Goal | Begin with the opening line of the records and extract each line through the one holding "obj('beam_face', slab_bm([dpl.at(*p) for"; pictures are not part of the copy.

## Start Material supplied

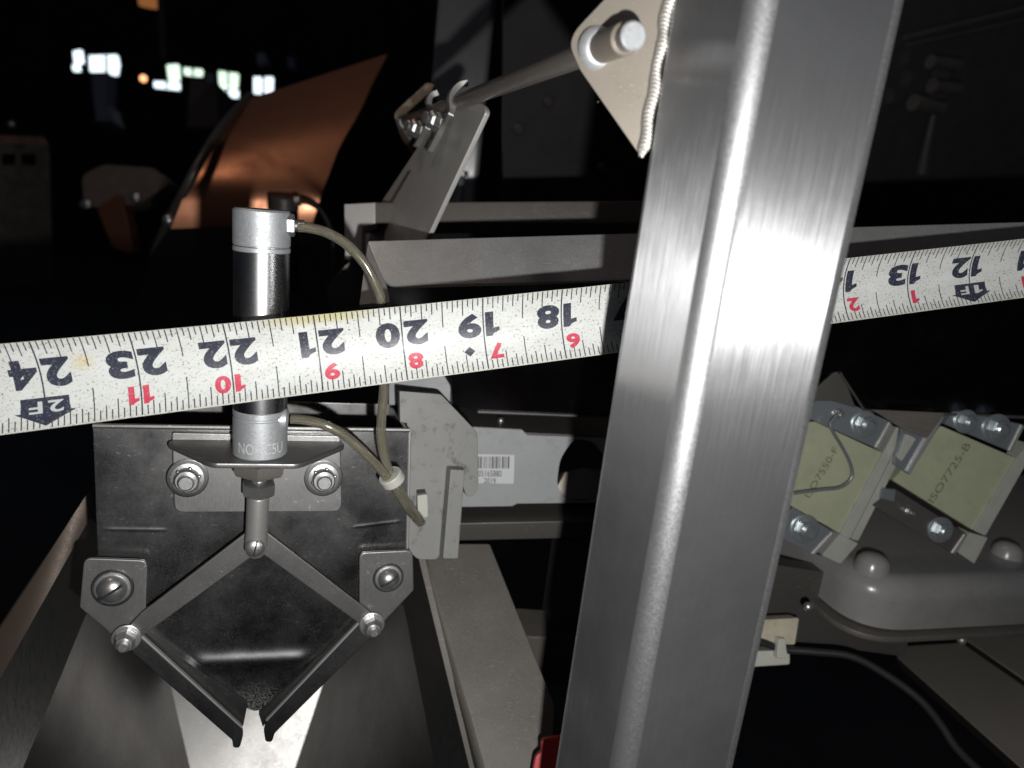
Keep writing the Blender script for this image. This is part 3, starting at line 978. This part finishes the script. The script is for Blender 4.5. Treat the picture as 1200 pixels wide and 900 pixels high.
# below the base: frame, connector, cable
o = beam('frame_plate', U(870, 744, .375), U(1060, 770, .385), fz(.04), bk * .01, M['frame'])
tag(o, 'dark brown frame plate behind the cream cable mount', 'plate')
dpl = Plane((1050, 765, .40), (1200, 900, .35), (1200, 790, .37))
t = thing('diagonal_beam', dpl.at(1200, 880), 'diagonal dark steel beam under the cast base', 'beam')
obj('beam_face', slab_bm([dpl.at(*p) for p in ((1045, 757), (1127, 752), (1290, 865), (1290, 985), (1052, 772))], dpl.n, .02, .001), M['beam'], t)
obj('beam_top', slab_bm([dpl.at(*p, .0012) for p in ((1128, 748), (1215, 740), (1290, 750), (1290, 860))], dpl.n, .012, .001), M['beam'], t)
obj('weld_spot', ball_bm(dpl.at(1127, 750, .002), .0024), M['weld'], t)
mpl = Plane((900, 725, .352), (937, 724, .355), (900, 782, .35))
t = thing('cable_mount', mpl.at(910, 782), 'cream plastic cable mount with white clip beside post', 'cable mount')
obj('upper_block', slab_bm([mpl.at(*p) for p in rnd([(880, 727), (937, 724), (932, 756), (880, 754)], 3)], mpl.n, .008, .0006), M['cream'], t)
obj('lower_block', slab_bm([mpl.at(*p) for p in rnd([(880, 763), (926, 762), (926, 779), (880, 782)], 3)], mpl.n, .008, .0006), M['white'], t)
obj('clip', slab_bm([mpl.at(*p, .004) for p in rnd([(913, 748), (921, 748), (922, 762), (925, 772), (911, 772), (911, 762)], 3)], mpl.n, .006, .0006), M['white'], t)
cp = [U(870, 744, .350), U(897, 754, .3505), U(918, 761, .3515), U(955, 764, .350), U(1000, 770, .348), U(1045, 795, .345), U(1080, 822, .342), U(1103, 850, .34), U(1122, 878, .338), U(1160, 915, .335), U(1210, 960, .33)]
tag(obj('black_cable', sweep_bm(smooth_path(cp, 8), .0018, 12), M['cable']), 'black rubber cable sagging from the cream mount', 'cable')

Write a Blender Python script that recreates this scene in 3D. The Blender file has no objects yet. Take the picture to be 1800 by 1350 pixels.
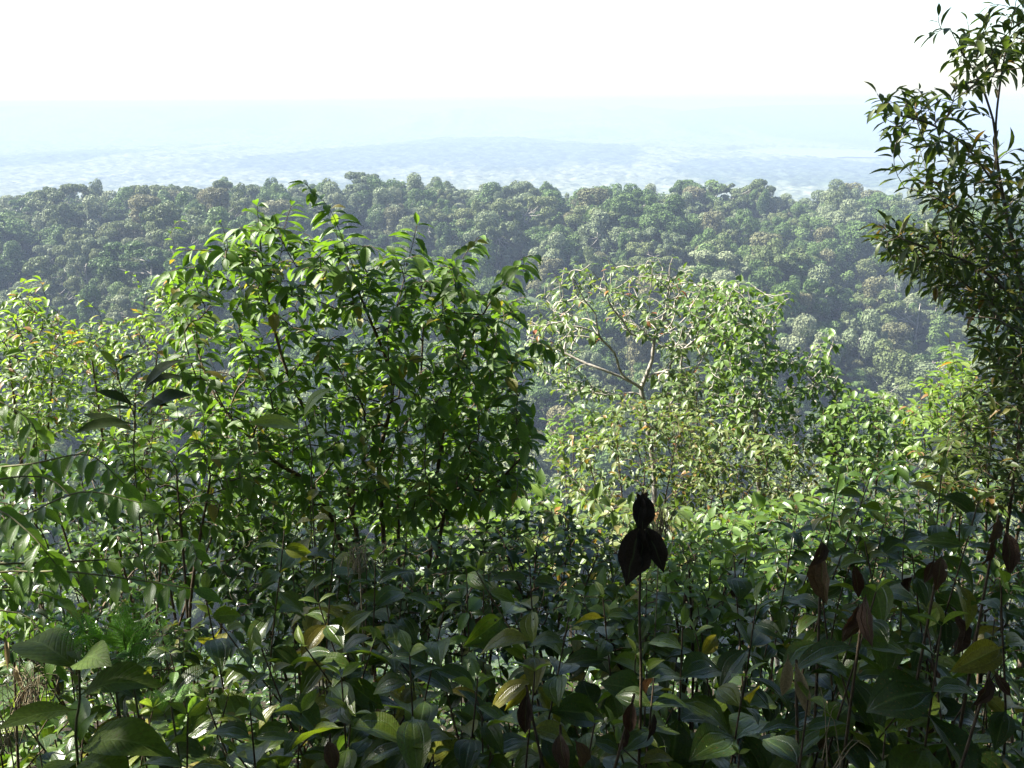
import bpy, math, random
import numpy as np
from mathutils import Vector, Matrix

random.seed(7)
RNG = np.random.default_rng(11)
scene = bpy.context.scene
COL = scene.collection
R = math.radians

# ------------------------------------------------------------------ camera
HFOV = 55.0
PITCH = 15.95                      # degrees below the horizontal
FPX = 900 / math.tan(R(HFOV / 2))
cam_d = bpy.data.cameras.new('camera')
cam_d.sensor_fit = 'HORIZONTAL'
cam_d.angle = R(HFOV)
cam_d.clip_start = 0.05
cam_d.clip_end = 200000
cam = bpy.data.objects.new('camera', cam_d)
COL.objects.link(cam)
cam.location = (0, 0, 0)
cam.rotation_euler = (R(90 - PITCH), 0, 0)
scene.camera = cam

# ------------------------------------------------------------------ sky and sun
TO_SUN = Vector((-0.70, 0.12, 0.70)).normalized()
SUN_EL = math.asin(TO_SUN.z)
world = bpy.data.worlds.new('World')
scene.world = world
world.use_nodes = True
wn = world.node_tree.nodes
wl = world.node_tree.links
sky = wn.new('ShaderNodeTexSky')
sky.sky_type = 'NISHITA'
sky.sun_disc = False
sky.sun_elevation = SUN_EL
sky.sun_rotation = math.atan2(TO_SUN.x, TO_SUN.y)
sky.altitude = 0
sky.air_density = 1.0
sky.dust_density = 1.0
sky.ozone_density = 1.0
bg = wn['Background']
bg.inputs['Strength'].default_value = 0.06
wl.new(sky.outputs['Color'], bg.inputs['Color'])
sun_d = bpy.data.lights.new('sun', 'SUN')
sun_d.energy = 5.0
sun_d.angle = R(0.55)
sun_d.color = (1.0, 0.95, 0.86)
sun = bpy.data.objects.new('sun', sun_d)
COL.objects.link(sun)
sun.rotation_euler = TO_SUN.to_track_quat('Z', 'Y').to_euler()

vs = scene.view_settings
vs.view_transform = 'Standard'
vs.look = 'None'
vs.gamma = 1
vs.exposure = 2.4
vs.use_curve_mapping = False
HAZE_DENSITY = 0.00024
HAZE_COLOR = (0.36, 0.445, 0.60, 1)

cy = scene.cycles
cy.max_bounces = 5
cy.diffuse_bounces = 2
cy.glossy_bounces = 2
cy.transmission_bounces = 3
cy.volume_bounces = 0
cy.transparent_max_bounces = 8
cy.use_denoising = True
cy.denoiser = 'OPENIMAGEDENOISE'
cy.denoising_prefilter = 'ACCURATE'
cy.sample_clamp_indirect = 6.0

# ------------------------------------------------------------------ helpers
CP, SP = math.cos(R(PITCH)), math.sin(R(PITCH))


def P(px, py, d):
    """point seen at photo pixel (px, py), d metres ahead of the camera"""
    u, v = (px - 900) / FPX, (675 - py) / FPX
    y = CP + v * SP
    z = -SP + v * CP
    t = d / y
    return np.array((u * t, d, z * t))


def project(p):
    p = np.asarray(p, float)
    f = p[..., 1] * CP - p[..., 2] * SP
    up = p[..., 1] * SP + p[..., 2] * CP
    f = np.where(np.abs(f) < 1e-6, 1e-6, f)
    return 900 + FPX * p[..., 0] / f, 675 - FPX * up / f, f


def unit(v):
    v = np.asarray(v, float)
    return v / (np.linalg.norm(v) + 1e-12)


def in_poly(px, py, poly):
    inside = np.zeros(np.shape(px), bool)
    n = len(poly)
    j = n - 1
    for i in range(n):
        xi, yi = poly[i]
        xj, yj = poly[j]
        c = ((yi > py) != (yj > py)) & (px < (xj - xi) * (py - yi) / ((yj - yi) or 1e-9) + xi)
        inside ^= c
        j = i
    return inside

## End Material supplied

Expected output |
Keep writing the Blender script for this image. This is part 3, starting at line 978. This part finishes the script. The script is for Blender 4.5. Treat the picture as 1200 pixels wide and 900 pixels high.
# below the base: frame, connector, cable
o = beam('frame_plate', U(870, 744, .375), U(1060, 770, .385), fz(.04), bk * .01, M['frame'])
tag(o, 'dark brown frame plate behind the cream cable mount', 'plate')
dpl = Plane((1050, 765, .40), (1200, 900, .35), (1200, 790, .37))
t = thing('diagonal_beam', dpl.at(1200, 880), 'diagonal dark steel beam under the cast base', 'beam')
obj('beam_face', slab_bm([dpl.at(*p) for p in ((1045, 757), (1127, 752), (1290, 865), (1290, 985), (1052, 772))], dpl.n, .02, .001), M['beam'], t)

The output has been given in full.